• _Collected material_
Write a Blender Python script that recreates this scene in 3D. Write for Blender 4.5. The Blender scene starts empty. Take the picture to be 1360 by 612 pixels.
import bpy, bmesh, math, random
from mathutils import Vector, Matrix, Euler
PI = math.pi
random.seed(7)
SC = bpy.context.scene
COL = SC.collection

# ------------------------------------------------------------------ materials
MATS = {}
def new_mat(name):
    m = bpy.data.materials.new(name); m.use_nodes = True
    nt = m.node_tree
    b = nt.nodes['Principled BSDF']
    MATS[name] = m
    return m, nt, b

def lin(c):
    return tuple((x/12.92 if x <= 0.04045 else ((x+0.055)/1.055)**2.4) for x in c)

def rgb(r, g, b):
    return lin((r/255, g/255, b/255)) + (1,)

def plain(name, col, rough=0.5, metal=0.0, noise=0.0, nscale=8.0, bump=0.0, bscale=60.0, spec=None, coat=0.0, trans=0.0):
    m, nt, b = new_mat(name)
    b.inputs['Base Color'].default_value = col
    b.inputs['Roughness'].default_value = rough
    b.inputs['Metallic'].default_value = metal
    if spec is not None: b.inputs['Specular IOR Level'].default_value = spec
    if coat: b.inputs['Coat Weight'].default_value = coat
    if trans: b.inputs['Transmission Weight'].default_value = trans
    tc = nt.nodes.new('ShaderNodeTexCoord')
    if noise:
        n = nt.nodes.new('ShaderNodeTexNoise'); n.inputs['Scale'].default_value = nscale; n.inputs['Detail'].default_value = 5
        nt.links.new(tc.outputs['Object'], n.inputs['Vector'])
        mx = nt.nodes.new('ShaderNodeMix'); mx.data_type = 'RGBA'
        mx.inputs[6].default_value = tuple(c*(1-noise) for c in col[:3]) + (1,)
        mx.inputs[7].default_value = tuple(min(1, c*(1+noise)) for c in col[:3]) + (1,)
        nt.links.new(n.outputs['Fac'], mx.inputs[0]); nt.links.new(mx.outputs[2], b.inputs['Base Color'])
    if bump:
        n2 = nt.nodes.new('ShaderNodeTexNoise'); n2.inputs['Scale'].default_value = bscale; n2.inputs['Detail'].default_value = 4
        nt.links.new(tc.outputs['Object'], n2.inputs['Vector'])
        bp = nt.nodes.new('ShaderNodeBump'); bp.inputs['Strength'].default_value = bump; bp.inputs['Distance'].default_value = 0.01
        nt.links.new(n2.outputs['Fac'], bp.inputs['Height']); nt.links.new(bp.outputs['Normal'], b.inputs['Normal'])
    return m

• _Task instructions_
Extract the listing in its entirety, matching it exactly.

• _Response below_
Write a Blender Python script that recreates this scene in 3D. Write for Blender 4.5. The Blender scene starts empty. Take the picture to be 1360 by 612 pixels.
import bpy, bmesh, math, random
from mathutils import Vector, Matrix, Euler
PI = math.pi
random.seed(7)
SC = bpy.context.scene
COL = SC.collection

# ------------------------------------------------------------------ materials
MATS = {}
def new_mat(name):
    m = bpy.data.materials.new(name); m.use_nodes = True
    nt = m.node_tree
    b = nt.nodes['Principled BSDF']
    MATS[name] = m
    return m, nt, b

def lin(c):
    return tuple((x/12.92 if x <= 0.04045 else ((x+0.055)/1.055)**2.4) for x in c)

def rgb(r, g, b):
    return lin((r/255, g/255, b/255)) + (1,)

def plain(name, col, rough=0.5, metal=0.0, noise=0.0, nscale=8.0, bump=0.0, bscale=60.0, spec=None, coat=0.0, trans=0.0):
    m, nt, b = new_mat(name)
    b.inputs['Base Color'].default_value = col
    b.inputs['Roughness'].default_value = rough
    b.inputs['Metallic'].default_value = metal
    if spec is not None: b.inputs['Specular IOR Level'].default_value = spec
    if coat: b.inputs['Coat Weight'].default_value = coat
    if trans: b.inputs['Transmission Weight'].default_value = trans
    tc = nt.nodes.new('ShaderNodeTexCoord')
    if noise:
        n = nt.nodes.new('ShaderNodeTexNoise'); n.inputs['Scale'].default_value = nscale; n.inputs['Detail'].default_value = 5
        nt.links.new(tc.outputs['Object'], n.inputs['Vector'])
        mx = nt.nodes.new('ShaderNodeMix'); mx.data_type = 'RGBA'
        mx.inputs[6].default_value = tuple(c*(1-noise) for c in col[:3]) + (1,)
        mx.inputs[7].default_value = tuple(min(1, c*(1+noise)) for c in col[:3]) + (1,)
        nt.links.new(n.outputs['Fac'], mx.inputs[0]); nt.links.new(mx.outputs[2], b.inputs['Base Color'])
    if bump:
        n2 = nt.nodes.new('ShaderNodeTexNoise'); n2.inputs['Scale'].default_value = bscale; n2.inputs['Detail'].default_value = 4
        nt.links.new(tc.outputs['Object'], n2.inputs['Vector'])
        bp = nt.nodes.new('ShaderNodeBump'); bp.inputs['Strength'].default_value = bump; bp.inputs['Distance'].default_value = 0.01
        nt.links.new(n2.outputs['Fac'], bp.inputs['Height']); nt.links.new(bp.outputs['Normal'], b.inputs['Normal'])
    return m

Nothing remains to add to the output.